明治安田生命J1リーグ第19節、ジュビロ磐田は川崎フロンターレに5-2で勝利した。カウンター、セットプレーといった武器を前面に押し出し、今季最多得点を挙げた。「あんなにポンポンと点を取ってくれたのが大きかった」という大井健太郎の言葉通り、攻撃の爆発はチームを奮い立たせた。
それでも、相手はあの川崎Fである。何度ネットを揺らそうが、セーフティリードではない――。そんな危機感を裏付けるような粘り強さはピッチの各所で見られ、その姿勢が13年ぶりの6連勝を生んだのではないだろうか。

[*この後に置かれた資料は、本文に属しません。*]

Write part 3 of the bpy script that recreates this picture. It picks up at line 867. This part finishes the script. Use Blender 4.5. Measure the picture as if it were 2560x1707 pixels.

「90分通して我々のゲームだった、と言えるような内容では決してなかった」
名波監督が認めたように、ボールを支配したのはホームチームで、磐田は苦しい展開を強いられた。防戦一方になる時間が長く、中村憲剛、大島僚太を中心とした川崎Fのサッカーに振り回されている。危険なエリアで相手をフリーにした場面も一度や二度ではなかった。だが、選手たちの集中力は最後まで切れなかった。
いかに川崎Fの攻撃をしのぐか、という点にフォーカスすればポジティブなプレーも多い。「ボールを奪っても向こうはすぐにプレッシングをかけてくる。そこで取られるのが一番危ない」と警戒していたのは中村俊輔だが、自分たちのダメージとなるようなミスもなかった。